While hundreds of thousands cram into crowded tents and other paid perches to watching the Pacific Airshow, more than a hundred people gathered at Fiddler’s Green at Joint Forces Training Base in Los Alamitos, saying it’s the best-kept secret out there.

What makes JFTB such a great place to watch the show, those gathered near the runway get close-up looks at the marvelous flying machines as they taxi to, and from, the military airfield’s main runway.

While anyone from the public can enter the base with a valid photo ID, military personnel issue stern warnings that if citizens are caught near the runway fences or other areas, they “will be escorted out of the base.”

With cockpit still open, a military pilot makes his way out to the runway in close proximity to the crowd enjoying the show from JFTB.
Courtesy photo

George Melendez, a municipal employee in Stockton, California, drove all of the way to Los Alamitos with his son Kalel to watch the planes.

“Well, my son Kalel is an airplane freak,” said Melendez. “He likes airplanes so came down here to check it out.”

Melendez said Kalel told him the A-10 Thunderbolt (sometimes referred to as The Warthog) is being phased out of the show and he desperately wanted to see one close up.
As of Sunday afternoon, the A-10 had not taken off yet, “so we’re still hoping to see it,” the elder Melendez said.
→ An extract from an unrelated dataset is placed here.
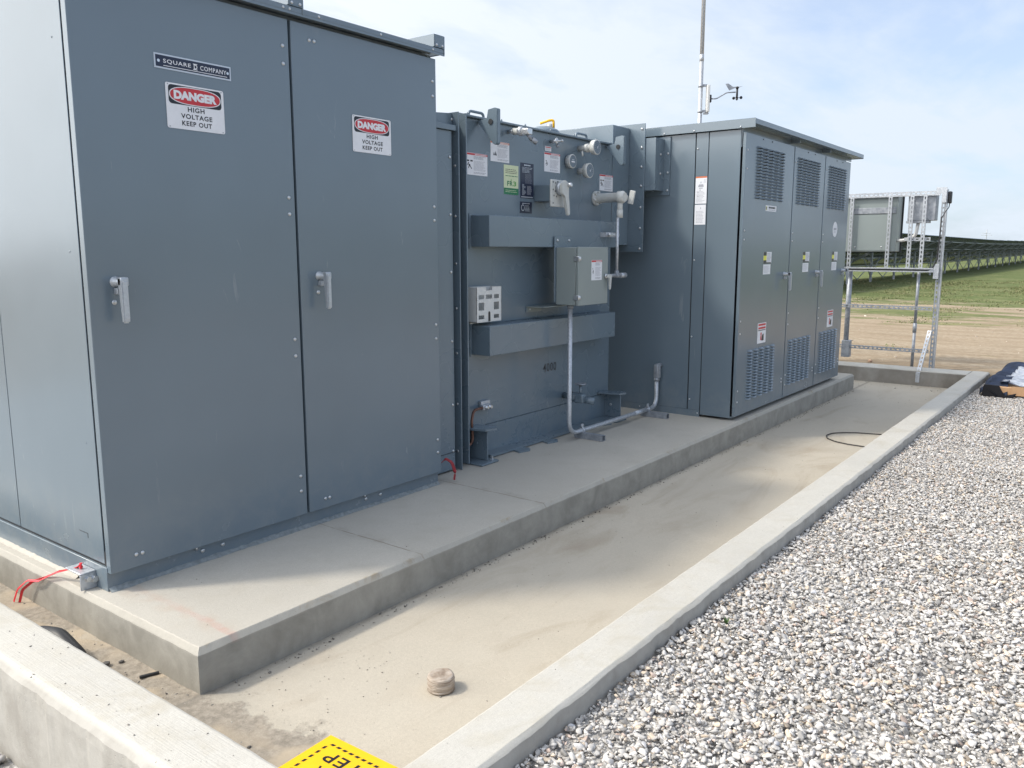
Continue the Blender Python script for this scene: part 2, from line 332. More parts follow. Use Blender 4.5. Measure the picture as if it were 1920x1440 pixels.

Base officials constructed a large party tent outside the Pub at Fiddler’s Green to accommodate the rather large group gathered to watch the jets take off.

Once spotters hear any of the huge jets warming up their engines, the throng would make their way to an observing point as closest to the runway as the base would allow to wait for the payoff, a thunderous roll as U.S. Air Force jets like the F-22 a roared and shook the ground as it thundered into the clouds.
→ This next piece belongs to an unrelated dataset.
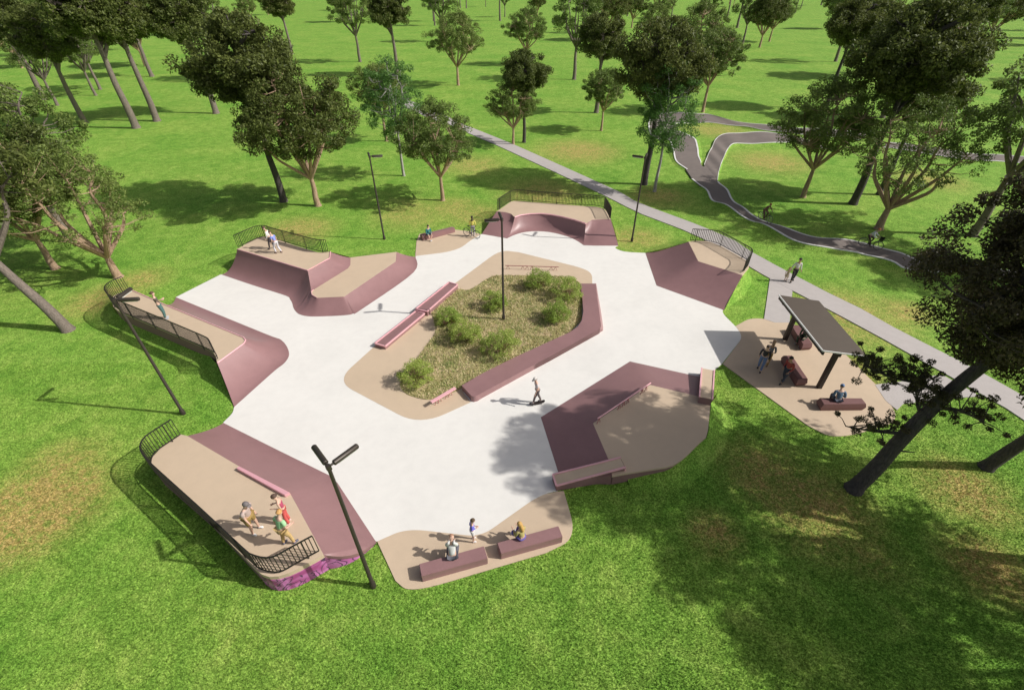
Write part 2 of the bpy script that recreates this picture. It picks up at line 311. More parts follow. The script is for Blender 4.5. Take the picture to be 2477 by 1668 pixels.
track_strip('pump_track', PS(4,[(905,815),(870,730),(850,600),(790,520),(650,470),(570,430),(600,385),(840,371),(1000,370),(1300,400),(1780,470),(2300,520),(2700,560)]), PS(4,[(760,890),(640,800),(600,660),(560,560),(430,560),(345,480),(340,330),(480,262),(860,268),(1000,272),(1250,345),(1790,415),(2300,445),(2800,480)]), .12, n=90, ph=2)
track_strip('pump_track', PS(5,[(1100,640),(1500,700),(1900,770),(2290,800),(2700,820)]), PS(5,[(1150,590),(1600,640),(1950,705),(2290,730),(2750,755)]), .08, n=30)
J = [P(4,*q,.112) for q in ((735,872),(820,1000),(905,1075),(1095,1045),(1098,985),(1010,760),(962,830),(945,855),(925,845),(890,780))]
sheet('pump_track', J, -.1, M['track'])
# ------------------------------------------------------------------ skate ramps
def coping(parts, pts, r=.035, name='coping', mat='pink', parent=None):
    mb = MB(); mb.tube([p+Vector((0, 0, .012)) for p in pts], r, 8); return mb.build(name, M[mat], parent, smooth=True)
def deck(root, pts, zb=-.08, rim=.16, wall='wall', name='deck'):
    # beige top slab with a rim over the side wall
    mb = MB(); z = pts[0].z; mb.prism(pts, z-rim); o = mb.build(name, M['beige'], root)
    c = sum(pts, Vector())/len(pts); inner = [p+(c-p).normalized()*.045 for p in pts]
    mb = MB(); mb.prism([Vector((p.x, p.y, z-rim)) for p in inner], zb); mb.build('side_wall', M[wall], root); return o
def bank(root, pairs, p=1.0, n=12, sub=2, name='ramp_face', mat='purple', zb=-.08, cb=0, ct=0):
    mb = MB(); T = [a if isinstance(a, Vector) else P(*a) for a, b in pairs]; B = [P(*(b if len(b) > 3 else (*b, .004))) for a, b in pairs]
    if cb:
        k = 5; lin = lambda L: [a.lerp(b, j/k) for a, b in zip(L, L[1:]) for j in range(k)]+[L[-1]]
        B2 = catmull(B, k); T = catmull(T, k) if ct else lin(T); B = B2; sub = 1
        for q in B: q.z = .004
    loft(mb, T, B, p, n, zb, sub); return mb.build(name, M[mat], root, smooth=True)
def mound(T, B): 
    mb = MB(); loft(mb, T, B, 1.6, 8, -.12, 3); return tag(mb.build('grass_bank', M['grass'], smooth=True), kind='structure')
def fence(path, label, h=1.05, loc=None):
    path = catmull(path, 8); root = empty('fence', label, 'fence', group='black steel fences along the backs of the ramps')
    L = resample(path, step=.13); z = Vector((0, 0, 1)); n = len(L)
    for nm, zz, w in (('top_rail', h, .05), ('bottom_rail', .10, .04)):
        mb = MB(); S = resample(path, step=.22)
        for a, b in zip(S, S[1:]): mb.bar(a+z*zz, b+z*zz, w, .035)
        mb.build(nm, M['black'], root)
    posts = [3]+list(range(18, n-9, 17))+[n-4]
    for i in posts:
        mb = MB(); mb.bar(L[i]-z*.12, L[i]+z*(h+.005), .05); mb.build('post', M['black'], root)
    for a, b in zip([0]+posts, posts+[n-1]):
        mb = MB()
        for i in range(a, b+1):
            if i not in posts: mb.bar(L[i]+z*.10, L[i]+z*(h-.01), .03)
        if mb.v: mb.build('baluster_panel', M['black'], root)
    recentre(root, L[0]); return root

# west bank (left middle)
Z = 1.2
rt = empty('skate_ramp', 'long mauve bank with beige deck and pink coping behind the pole at the left', 'skate ramp')
T = [(6,1230,528,Z),(6,1925,818,Z),(6,1975,838,Z),(6,1995,866,Z),(6,1980,895,Z),(6,1940,925,Z),(6,1730,1078,Z)]
bank(rt, list(zip(T, [(6,1340,460),(0,600,757),(0,640,773),(0,657,800),(0,649,822),(0,620,846),(6,1887,1490)])), 1.7, 14, 3, cb=1)
d = PS(6,[(915,390),(1925,818),(1975,838),(1995,866),(1980,895),(1730,1078),(1715,1020)],Z)+round_poly([(P(6,1690,955,Z),.5)])[:0]+PS(6,[(1700,985),(1665,950),(1600,918),(1000,668),(800,585),(755,550),(738,500),(750,450),(800,425)],Z)
deck(rt, d); coping(rt, PS(6,[(915,390),(1230,528),(1925,818),(1975,838),(1995,866),(1980,895),(1730,1078)],Z), parent=rt)
recentre(rt, P(6,1500,800))
fence([q-Vector((0,0,1.05)) for q in PS(6,[(830,265),(740,305),(695,333),(668,368),(680,410),(730,450),(800,490),(1240,672),(1590,820),(1645,855),(1668,900)],Z+1.05)], 'black fence with a curved end, above the mauve bank behind the left pole')
mound(PS(6,[(1725,1085),(1600,950),(1000,705),(790,620),(720,530),(760,440),(880,400)],.52), PS(6,[(1880,1480),(1450,1180),(850,860),(560,720),(480,520),(640,330),(900,300)],-.04))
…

Melendez said many of the planes “put on a little show” for the local crowd either when they took off or landed.

Melendez said his son’s friends’ view, who were on the sand at Huntington Beach, was hampered by the so-called Marine layer, while skies were clear at the base.
Cathy Donahue, of Cypress, said she lives near the base in Cypress, yet it was her first time watching the planes take off for the airshow.

“These planes are awesome,” she said, “they are just unbelievable” seeing them so up close.

Just then, an F-22 taxis down the runway, preparing to take off, with his pilots cockpit open and with the smell of aviation kerosene vividly wafting though the air.
“My husband thinks I’m crazy,” said Donahue, “but you don’t get to see these planes very often.”

Since being named Commander of the base, Lt. Dan Col. Dan Fox has openly worked to bring the public inside the gates of the base in an effort to create more civic engagement with the community.

Most of the planes connected to the airshow, especially those from various military organizations, use the aviation services of JFTB base during the Pacific Airshow since once airborne, it’s a few-minute flight to showtime over the Pacific at Huntington Beach.

Editor’s note. This story has been edited since the print edition to reflect an F-22, not an F-35 and it now includes a statement about the commander’s effort to make JFTB more community inclusive.